Algo parecido com o que se vê no livro “Os Miseráveis” de Victor Hugo.[6] Jean Valjean, o protagonista do célebre romance, é um homem que vive uma situação de miserabilidade que leva-o ao crime. Depois de 19 anos de prisão (cinco por roubar um pão para sua irmã e seus sete sobrinhos que estavam passando fome, e mais catorze por inúmeras tentativas de fuga) acaba sendo libertado. Marginalizado por todos que encontra por sua condição de ex-presidiário, ele acaba tendo que dormir nas ruas, mas é recebido na casa do benevolente Bispo Myriel. Em vez de se mostrar grato, Valjean  rouba-lhe os talheres de prata durante a noite e foge. Ao ser preso, é levado pelos policiais à presença do bispo para acareação. Em vez de confirmar o roubo, o bispo salva-o alegando que a prata encontrada com ele foi um presente e que ele havia se esquecido de dois castiçais de prata por causa de sua pressa. Após esta demonstração de bondade, o bispo recomenda que ele use a prata para tornar-se um homem honesto. Transformado, Jean Valjean reaparece no outro extremo da França, tornando-se em um próspero empresário, dono de uma fábrica, e um homem respeitado pela sua bondade e caridade. Eis um exemplo de um inimigo em cuja cabeça se amontoou brasas que consumiram o velho homem, fazendo-o renascer como uma renovada fênix.

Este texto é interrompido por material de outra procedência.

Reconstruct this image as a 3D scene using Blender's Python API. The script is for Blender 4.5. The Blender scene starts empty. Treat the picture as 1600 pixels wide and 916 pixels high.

[1] Gênesis 49.5-7; Provérbios 12.10
[2] Gênesis 9.6; Êxodo 6:.9; Salmos 71.4; 74.20
[3] Atos 23.3
[4] Êxodo 12.49
[5] João 7.47-53
[6] HUGO, Victor, Os miseráveis (Volume I: Fantine/ Livro sétimo: O Processo de Champmathieu/ XI. Champmathieu cada vez mais admirado). Lisboa: Editorial Minerva, 1962.